Orientation is the arrangement of molecular chains in fibre. Orientation property shows the arrangement of molecule and molecular chain. Fibre molecule can be arranged parallely or randomly presenting high or low oriented fibre. In a highly oriented fibre molecules are aligned in parallel order with compactness while low oriented polymer yield random arrangement of molecules.

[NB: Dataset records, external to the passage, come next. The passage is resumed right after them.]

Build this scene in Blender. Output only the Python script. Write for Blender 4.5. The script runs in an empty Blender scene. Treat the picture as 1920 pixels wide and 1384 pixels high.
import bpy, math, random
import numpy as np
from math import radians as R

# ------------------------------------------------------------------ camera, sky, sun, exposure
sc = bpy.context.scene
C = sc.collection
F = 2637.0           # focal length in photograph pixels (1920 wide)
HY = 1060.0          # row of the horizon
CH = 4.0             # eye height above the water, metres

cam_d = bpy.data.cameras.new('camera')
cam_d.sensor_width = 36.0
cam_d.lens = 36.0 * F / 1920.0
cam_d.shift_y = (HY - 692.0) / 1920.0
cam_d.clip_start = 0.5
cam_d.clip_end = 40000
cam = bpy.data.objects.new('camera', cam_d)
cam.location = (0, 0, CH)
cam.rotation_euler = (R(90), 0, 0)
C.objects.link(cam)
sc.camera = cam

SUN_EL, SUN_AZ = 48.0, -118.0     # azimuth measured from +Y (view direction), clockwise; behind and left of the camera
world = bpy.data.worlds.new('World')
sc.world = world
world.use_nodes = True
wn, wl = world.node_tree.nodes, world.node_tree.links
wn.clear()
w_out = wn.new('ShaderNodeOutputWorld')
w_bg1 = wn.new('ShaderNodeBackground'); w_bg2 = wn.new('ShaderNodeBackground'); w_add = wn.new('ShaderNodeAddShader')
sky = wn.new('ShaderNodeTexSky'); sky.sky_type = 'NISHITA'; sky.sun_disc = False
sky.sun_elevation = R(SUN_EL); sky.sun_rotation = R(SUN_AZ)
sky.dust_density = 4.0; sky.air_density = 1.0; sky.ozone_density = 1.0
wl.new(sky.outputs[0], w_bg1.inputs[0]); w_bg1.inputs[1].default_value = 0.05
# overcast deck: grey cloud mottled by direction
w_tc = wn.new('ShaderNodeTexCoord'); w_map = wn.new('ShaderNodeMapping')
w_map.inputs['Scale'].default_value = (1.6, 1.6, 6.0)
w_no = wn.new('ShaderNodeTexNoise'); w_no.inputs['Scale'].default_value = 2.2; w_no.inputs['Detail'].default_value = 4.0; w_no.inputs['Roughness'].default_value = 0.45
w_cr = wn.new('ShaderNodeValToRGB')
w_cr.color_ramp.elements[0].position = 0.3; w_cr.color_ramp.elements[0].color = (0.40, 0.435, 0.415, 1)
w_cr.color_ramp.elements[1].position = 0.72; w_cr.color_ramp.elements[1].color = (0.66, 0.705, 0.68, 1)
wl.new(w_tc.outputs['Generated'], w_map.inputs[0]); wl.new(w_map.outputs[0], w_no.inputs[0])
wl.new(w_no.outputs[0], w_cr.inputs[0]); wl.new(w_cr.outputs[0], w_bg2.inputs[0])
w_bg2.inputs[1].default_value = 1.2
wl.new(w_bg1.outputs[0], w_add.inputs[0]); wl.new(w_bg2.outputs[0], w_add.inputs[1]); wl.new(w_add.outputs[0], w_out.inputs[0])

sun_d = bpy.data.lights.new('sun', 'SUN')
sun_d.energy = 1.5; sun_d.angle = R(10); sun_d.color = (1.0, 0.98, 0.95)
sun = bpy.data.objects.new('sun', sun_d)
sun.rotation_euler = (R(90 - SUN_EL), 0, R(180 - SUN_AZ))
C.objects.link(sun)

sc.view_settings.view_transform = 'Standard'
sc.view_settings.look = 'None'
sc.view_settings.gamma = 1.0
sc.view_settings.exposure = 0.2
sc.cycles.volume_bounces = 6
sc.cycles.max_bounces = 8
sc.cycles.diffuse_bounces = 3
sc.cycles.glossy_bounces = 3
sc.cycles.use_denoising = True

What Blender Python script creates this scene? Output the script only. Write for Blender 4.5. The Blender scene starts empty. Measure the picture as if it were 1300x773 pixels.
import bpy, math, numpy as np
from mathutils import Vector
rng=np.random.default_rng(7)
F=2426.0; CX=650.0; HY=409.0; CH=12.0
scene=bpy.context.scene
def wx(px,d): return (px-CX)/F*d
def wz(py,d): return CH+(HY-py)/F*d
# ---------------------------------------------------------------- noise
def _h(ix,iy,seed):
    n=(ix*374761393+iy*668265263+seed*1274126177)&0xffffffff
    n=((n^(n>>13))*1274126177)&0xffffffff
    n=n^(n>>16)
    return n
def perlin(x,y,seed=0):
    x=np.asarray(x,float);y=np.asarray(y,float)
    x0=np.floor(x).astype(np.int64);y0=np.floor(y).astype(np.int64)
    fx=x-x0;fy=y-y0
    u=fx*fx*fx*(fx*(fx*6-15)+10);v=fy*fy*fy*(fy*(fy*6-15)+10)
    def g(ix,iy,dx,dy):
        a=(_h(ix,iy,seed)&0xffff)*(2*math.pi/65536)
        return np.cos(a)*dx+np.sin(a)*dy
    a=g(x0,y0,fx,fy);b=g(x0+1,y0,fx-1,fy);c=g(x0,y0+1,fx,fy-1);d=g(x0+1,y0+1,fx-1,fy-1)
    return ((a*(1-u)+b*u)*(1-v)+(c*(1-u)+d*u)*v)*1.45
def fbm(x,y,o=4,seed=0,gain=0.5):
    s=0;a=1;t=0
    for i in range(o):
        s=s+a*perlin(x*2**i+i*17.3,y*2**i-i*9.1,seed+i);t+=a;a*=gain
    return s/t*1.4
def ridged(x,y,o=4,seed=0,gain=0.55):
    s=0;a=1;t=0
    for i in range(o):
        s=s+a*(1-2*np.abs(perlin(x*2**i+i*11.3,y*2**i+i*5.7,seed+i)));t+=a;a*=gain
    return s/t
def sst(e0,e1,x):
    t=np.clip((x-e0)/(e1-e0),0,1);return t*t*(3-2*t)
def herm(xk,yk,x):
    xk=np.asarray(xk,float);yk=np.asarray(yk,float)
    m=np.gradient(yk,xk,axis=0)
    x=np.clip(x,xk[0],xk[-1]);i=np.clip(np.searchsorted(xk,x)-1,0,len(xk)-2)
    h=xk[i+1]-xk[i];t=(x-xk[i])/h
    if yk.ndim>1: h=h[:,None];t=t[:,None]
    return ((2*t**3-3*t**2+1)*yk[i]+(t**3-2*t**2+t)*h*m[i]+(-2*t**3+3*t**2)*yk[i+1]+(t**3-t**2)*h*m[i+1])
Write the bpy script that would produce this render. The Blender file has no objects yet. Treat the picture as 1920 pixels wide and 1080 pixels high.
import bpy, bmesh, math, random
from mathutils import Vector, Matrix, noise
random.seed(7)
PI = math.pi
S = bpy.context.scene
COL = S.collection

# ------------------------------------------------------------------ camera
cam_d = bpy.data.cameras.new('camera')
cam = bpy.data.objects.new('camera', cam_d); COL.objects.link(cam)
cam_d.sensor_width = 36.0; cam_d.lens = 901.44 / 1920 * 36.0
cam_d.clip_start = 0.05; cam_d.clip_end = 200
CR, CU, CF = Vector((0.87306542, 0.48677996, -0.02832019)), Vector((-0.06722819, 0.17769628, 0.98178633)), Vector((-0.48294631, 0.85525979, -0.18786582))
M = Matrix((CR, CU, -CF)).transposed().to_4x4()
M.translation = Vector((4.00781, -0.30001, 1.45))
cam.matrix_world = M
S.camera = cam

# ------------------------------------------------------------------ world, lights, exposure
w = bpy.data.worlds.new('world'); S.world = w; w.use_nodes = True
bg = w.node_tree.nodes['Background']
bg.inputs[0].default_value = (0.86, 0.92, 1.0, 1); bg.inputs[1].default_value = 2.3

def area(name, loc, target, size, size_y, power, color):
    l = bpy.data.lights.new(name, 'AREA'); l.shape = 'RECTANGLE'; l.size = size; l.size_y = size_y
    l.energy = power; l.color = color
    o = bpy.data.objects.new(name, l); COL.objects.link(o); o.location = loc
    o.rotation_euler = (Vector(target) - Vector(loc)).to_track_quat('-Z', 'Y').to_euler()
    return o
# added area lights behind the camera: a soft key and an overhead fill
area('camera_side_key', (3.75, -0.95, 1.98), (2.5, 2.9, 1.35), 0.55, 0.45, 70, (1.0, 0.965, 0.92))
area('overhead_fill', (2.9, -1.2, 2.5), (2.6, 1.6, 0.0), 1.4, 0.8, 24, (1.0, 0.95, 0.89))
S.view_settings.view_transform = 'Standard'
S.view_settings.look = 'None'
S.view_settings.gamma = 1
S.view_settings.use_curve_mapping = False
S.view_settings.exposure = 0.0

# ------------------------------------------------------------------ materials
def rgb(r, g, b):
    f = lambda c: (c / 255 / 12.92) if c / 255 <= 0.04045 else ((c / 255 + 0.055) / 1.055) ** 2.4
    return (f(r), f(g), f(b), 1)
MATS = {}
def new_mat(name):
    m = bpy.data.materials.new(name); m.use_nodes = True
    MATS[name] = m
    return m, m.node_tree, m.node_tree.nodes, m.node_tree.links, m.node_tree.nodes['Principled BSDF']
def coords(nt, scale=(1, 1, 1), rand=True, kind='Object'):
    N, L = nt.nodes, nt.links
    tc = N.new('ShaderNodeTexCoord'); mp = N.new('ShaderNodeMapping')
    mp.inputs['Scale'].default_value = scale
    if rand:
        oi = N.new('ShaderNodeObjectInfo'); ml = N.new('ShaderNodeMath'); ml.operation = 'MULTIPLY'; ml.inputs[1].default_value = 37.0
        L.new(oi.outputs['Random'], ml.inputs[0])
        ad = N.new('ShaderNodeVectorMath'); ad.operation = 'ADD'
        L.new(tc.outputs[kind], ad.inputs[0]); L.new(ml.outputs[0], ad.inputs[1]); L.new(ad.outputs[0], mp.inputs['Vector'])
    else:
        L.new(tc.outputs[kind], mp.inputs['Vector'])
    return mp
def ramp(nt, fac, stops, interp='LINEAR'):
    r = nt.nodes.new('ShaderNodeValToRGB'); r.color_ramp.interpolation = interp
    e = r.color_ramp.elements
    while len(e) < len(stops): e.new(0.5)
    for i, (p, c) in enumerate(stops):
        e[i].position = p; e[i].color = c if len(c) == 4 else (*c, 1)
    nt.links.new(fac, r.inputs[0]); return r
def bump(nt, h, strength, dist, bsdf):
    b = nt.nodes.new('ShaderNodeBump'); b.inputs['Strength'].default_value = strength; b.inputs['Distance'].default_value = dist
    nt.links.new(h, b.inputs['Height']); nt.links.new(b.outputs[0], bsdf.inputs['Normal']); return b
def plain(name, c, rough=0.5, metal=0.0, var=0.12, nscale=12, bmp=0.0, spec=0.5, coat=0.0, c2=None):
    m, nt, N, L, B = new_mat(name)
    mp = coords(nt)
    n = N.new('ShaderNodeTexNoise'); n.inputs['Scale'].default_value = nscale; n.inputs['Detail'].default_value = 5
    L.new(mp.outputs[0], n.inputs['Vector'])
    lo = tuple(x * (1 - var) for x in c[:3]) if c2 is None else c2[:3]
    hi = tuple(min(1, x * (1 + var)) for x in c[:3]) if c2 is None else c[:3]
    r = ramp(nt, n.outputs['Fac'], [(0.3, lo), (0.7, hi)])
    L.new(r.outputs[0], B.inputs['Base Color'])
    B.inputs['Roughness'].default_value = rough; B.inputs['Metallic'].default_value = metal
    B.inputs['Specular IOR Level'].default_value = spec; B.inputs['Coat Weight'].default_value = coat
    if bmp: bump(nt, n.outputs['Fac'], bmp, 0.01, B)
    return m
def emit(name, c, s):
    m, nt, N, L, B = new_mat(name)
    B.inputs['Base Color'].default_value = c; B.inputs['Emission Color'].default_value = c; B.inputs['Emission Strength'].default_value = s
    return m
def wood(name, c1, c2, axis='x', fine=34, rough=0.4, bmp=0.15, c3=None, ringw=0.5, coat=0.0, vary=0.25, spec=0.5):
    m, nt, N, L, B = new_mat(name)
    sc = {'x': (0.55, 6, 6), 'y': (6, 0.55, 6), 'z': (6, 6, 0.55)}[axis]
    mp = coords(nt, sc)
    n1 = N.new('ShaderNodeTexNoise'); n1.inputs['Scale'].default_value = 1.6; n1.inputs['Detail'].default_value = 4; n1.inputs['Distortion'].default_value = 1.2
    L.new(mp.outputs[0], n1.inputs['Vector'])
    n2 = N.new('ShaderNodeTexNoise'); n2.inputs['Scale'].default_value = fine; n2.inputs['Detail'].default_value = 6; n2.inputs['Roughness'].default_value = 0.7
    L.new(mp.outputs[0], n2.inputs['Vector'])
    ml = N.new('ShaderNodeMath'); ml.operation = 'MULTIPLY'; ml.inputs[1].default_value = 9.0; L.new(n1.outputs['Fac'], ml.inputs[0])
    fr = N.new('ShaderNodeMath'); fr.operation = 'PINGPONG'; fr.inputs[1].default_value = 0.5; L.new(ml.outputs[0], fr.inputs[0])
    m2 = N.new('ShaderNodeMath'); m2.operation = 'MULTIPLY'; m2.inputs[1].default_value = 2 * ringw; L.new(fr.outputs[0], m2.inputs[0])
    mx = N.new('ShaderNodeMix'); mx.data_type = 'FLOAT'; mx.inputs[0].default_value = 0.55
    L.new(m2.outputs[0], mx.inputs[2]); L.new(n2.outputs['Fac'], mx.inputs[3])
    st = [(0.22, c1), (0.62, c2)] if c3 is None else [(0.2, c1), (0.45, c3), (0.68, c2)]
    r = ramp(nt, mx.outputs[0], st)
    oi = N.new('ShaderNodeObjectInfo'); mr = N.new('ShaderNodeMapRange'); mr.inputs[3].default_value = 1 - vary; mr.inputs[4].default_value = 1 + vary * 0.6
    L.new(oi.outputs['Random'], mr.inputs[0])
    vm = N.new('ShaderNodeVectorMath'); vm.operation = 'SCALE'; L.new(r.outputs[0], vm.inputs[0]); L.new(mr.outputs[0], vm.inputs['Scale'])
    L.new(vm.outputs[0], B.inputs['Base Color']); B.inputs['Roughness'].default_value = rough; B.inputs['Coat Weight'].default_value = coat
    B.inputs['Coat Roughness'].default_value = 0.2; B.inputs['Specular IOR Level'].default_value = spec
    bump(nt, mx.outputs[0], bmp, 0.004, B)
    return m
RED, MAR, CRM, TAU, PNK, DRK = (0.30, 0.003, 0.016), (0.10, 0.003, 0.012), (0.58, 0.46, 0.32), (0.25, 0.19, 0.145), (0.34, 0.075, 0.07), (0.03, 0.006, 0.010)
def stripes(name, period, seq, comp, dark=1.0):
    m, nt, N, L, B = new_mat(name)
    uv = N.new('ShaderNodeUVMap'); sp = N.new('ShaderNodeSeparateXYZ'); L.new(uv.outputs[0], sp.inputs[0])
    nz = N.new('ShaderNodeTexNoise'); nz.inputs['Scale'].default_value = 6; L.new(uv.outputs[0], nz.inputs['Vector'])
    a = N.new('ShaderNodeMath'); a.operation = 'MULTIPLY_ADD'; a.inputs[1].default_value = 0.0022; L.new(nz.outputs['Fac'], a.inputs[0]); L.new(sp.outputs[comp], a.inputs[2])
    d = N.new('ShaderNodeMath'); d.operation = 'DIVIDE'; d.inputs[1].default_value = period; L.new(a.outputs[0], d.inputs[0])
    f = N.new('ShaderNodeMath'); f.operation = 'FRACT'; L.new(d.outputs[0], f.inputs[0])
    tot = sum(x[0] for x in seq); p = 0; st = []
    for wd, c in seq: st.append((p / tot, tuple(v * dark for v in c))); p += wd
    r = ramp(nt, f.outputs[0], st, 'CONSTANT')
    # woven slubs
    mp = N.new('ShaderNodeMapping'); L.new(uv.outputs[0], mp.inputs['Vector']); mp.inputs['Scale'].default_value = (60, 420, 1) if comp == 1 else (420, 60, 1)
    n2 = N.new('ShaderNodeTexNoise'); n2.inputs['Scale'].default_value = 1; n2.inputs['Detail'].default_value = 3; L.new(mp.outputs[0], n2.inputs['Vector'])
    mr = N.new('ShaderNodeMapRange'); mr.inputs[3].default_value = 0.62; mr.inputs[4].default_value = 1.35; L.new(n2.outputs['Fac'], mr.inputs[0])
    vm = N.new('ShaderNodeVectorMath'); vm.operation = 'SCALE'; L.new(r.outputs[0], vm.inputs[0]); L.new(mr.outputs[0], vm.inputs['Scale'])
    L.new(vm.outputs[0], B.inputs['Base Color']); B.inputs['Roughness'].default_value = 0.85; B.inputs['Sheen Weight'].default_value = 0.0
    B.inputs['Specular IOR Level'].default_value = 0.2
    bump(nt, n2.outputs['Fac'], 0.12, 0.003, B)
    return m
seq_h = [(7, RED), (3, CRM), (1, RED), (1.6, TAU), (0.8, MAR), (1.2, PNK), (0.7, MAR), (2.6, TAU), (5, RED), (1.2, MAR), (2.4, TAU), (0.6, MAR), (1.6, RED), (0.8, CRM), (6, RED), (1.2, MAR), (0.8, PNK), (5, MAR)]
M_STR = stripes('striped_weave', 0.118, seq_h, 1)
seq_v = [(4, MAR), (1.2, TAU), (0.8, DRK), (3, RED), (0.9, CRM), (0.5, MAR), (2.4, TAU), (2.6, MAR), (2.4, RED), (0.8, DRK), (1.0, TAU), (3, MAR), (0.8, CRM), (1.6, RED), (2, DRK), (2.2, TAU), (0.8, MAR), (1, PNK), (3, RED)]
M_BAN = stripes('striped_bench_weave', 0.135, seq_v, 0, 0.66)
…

Properties of a highly oriented fibre:

v  Higher strength

v  Higher crystalline

v  Less absorbent

v  Less elastic due to less extensibility

v  Good shininess.

     

4) Chain character

a)      Long chain (-CH₂-CH₂-CH₂-CH₂-)_n: More strength and less flexibility

b)      Short chain (-CH₂-CH₂-)_n: Less strength and more flexibility

c)      Long side chain: More strength and less flexibility

d)      Short side chain: Less strength and more flexibility

5) Nature of repeating unit

       a)  Same monomers (homo-polymer): More strength and less flexibility

       b)  Different monomers (co-polymer): Less strength and more flexibility

6) Molecular packing

       a)  Regular packing: More strength and less flexibility

       b)  Irregular packing: Less strength and more flexibility

            -CH₂-CH₂-HCCH₃-CH₂-CH₂- HCCH₃-CH₂-CH₂ -   

                                    Regular packing

            -CH₂-CH₂- CH₃CCH₃-CH₂-CH₂- HCCH₃-CH₂-CH₂ -   

                                    Irregular packing

8) Degree of Polymerization

Degree of polymerization is the no. of total monomer present in a polymeric chain. Length, strength, fineness, elongation depends on it. In the case of nylon fibre, if DP is 10000 to 20000 then strength of the fibre increases, also cotton and acrylic are of higher strength due to their higher DP. Acetate and wool are weak as their DP is low.

9) Cross link effect

If cross link is present in fibre the main chain can not sliding, as result fiber strength is increased, crystallinity will increase and does not create crease.